Ballet BC’s ‘Romeo + Juliet’ Dances into Unexpected Yet Poignant Terrain

By Erin Ward

photo by Michael Slobodian

VANCOUVER – The story is familiar, but Ballet BC takes Romeo + Juliet to some new and unexpected places with the most recent addition to their repertoire. With minimal sets, a dramatic score, and Medhi Walerski’s powerful choreography, the tragic tale comes alive once again.
Walerski makes use of the minimal set — three tall rectangular blocks that are open in the middle — and the large cast of dancers to create complex layers onstage. The blocks, which the dancers effortlessly guide into new configurations, are surprisingly effective at suggesting the presence of buildings, windows, and doors. When Romeo and Juliet meet for the first time at the Capulet ball, they are positioned so as to delineate an outdoor terrace, where the two escape the party to explore their connection. Beyond this suggestion of a terrace and behind the rectangles that now appear to be windows, a group of dancers dressed in formal black attire are frozen into shapes reminiscent of party-goers, creating a sort of vignette of the party happening inside.

Aided by Sergei Prokofiev’s original score, drama builds in the second half of the show as the conflict between the Montague and Capulet families comes to head. At times, dancers, who do not represent recognizable characters from Romeo and Juliet, express the emotion rather than the narrative of the scene.

In one such scene, Juliet moves across the stage as shadowy figures dressed in black writhe and seethe on the floor around her. As she paces, considering a little glass vial from the Friar, the figures follow along by levering over one another, reaching up a limb or two before slinking back to the floor into the slightly sinister mass of moving bodies.
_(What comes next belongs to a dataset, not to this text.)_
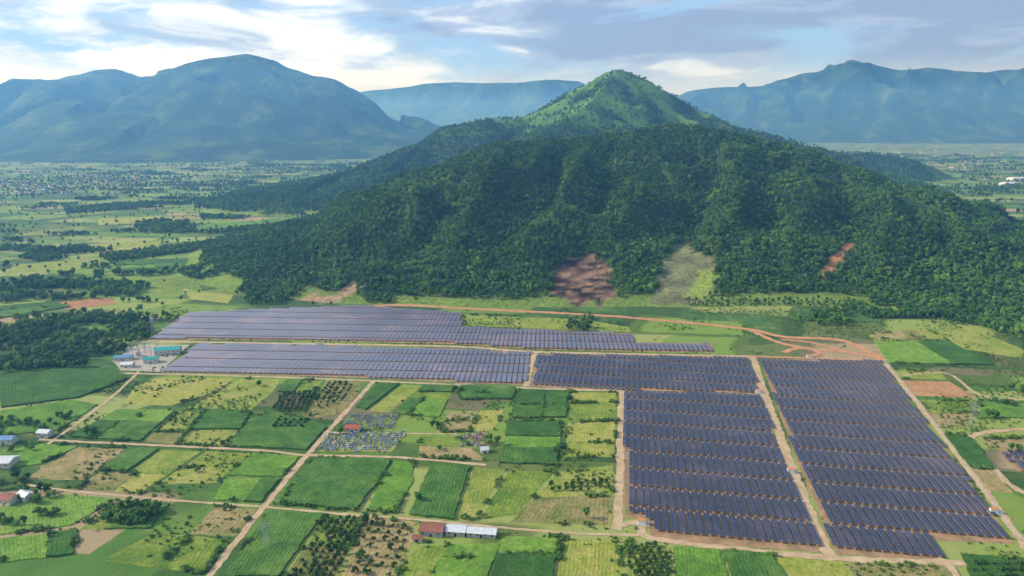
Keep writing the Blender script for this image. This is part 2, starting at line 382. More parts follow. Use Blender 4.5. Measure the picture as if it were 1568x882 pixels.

These dancers are not characters in the narrative of Romeo and Juliet, instead they seem to convey the turmoil in Juliet’s mind as she makes her decision and signify the darkness that awaits her.

The scenes are rich with symbolism and in one particularly poignant sequence, Juliet is joined by Mercutio and Tybalt, both now deceased, who dance slowly with her, keeping pace with the slightly ominous music. Juliet seems unaware of the presence of these apparitions and does not respond as they move her across the floor. It is as though, in considering the vial, she is dancing with death, and the imagery of the scene foretells the tragedy that is to come.